Le problème fondamental de la pensée de gauche est là, et il explique en partie pourquoi la gauche ne gouverne que pour d’assez brefs passages, historiquement, alors que les gouvernements de droite assument le plus gros du pouvoir politique dans la durée : cette conception angéliste de l’homme est constatablement fausse pour tout individu qui veut avoir une démarche pragmatique, c’est à dire fonder son action sur l’observation rigoureuse des faits, non sur des présupposés qui de surcroit sont empiriquement faux.

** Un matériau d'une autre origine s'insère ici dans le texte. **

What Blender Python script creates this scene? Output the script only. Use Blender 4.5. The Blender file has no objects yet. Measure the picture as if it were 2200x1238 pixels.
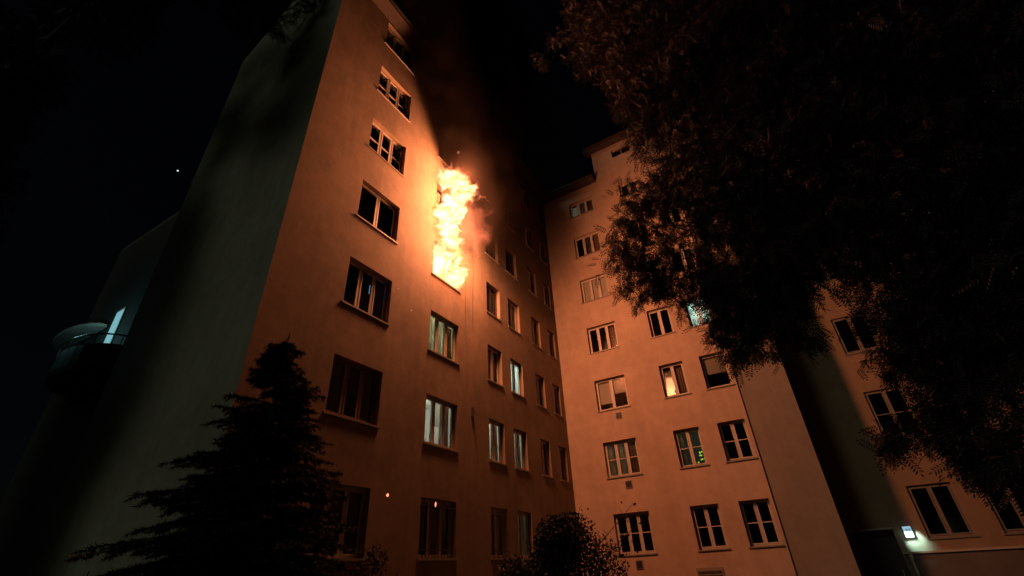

La gauche est donc inefficace, inopérative car mise en échec constamment par les faits : aussi bonnes que puissent être les conditions économiques dans lesquelles vivent les êtres humains, dans toutes les sociétés, sous tous les types de gouvernement, crime et délinquance font toujours partie du tableau (certes avec des degrés et des variations selon les cultures) ; la constatation de cette réalité universelle du crime et de la délinquance aurait par conséquent du depuis longtemps disqualifier ce postulat fallacieux.
Ca n’est pourtant pas le cas, ce qui met en évidence à quel point le (déprimant) principe de réalité n’est pas déterminant comme fondement des conceptions humaines, et à quel point l’illusion consolante aura toujours plus d’attraits pour de nombreux esprits. Malgré l’échec constant des systèmes politiques basés sur ce postulat angéliste, trois siècles après Rousseau, cette notion reste néanmoins la matrice idéologique de tous les mouvements de gauche, sans exception. Bien entendu, en contrepartie de cela, la pensée de droite comporte aussi plusieurs erreurs philosophiques fondamentales, mais sa force politique vient du fait qu’elle s’identifie (en théorie) et est identifiée surtout avec le principe de réalité.
Certains, à l’instar de notre facteur du NPA, vont jusqu’à pointer le rôle des médias. Même s’ils participent sans doute à un effet de focalisation, il serait tout autant illusoire de ramener l’entièreté de cet état de fait - l’explosion de la délinquance et de la criminalité - à leur seul responsabilité. Ce serait ni plus ni moins que de prendre la proie pour l’ombre. En réalité les politiques, et dans une moindre mesure les médias, malgré les tentatives d’instrumentalisation dont ils peuvent par ailleurs se prêter les uns les autres, sont beaucoup moins à l’initiative qu’on veut bien le (laisser) croire. Ils seraient plutôt dans le registre « puisque ces évènements nous dépassent feignons d’en être les organisateurs ». En fait ces phénomènes correspondent beaucoup plus à une réalité sous-jacente à la société française (pas seulement d’ailleurs, cela se vérifie partout en Europe) et qui vient aujourd’hui nous exploser à la figure.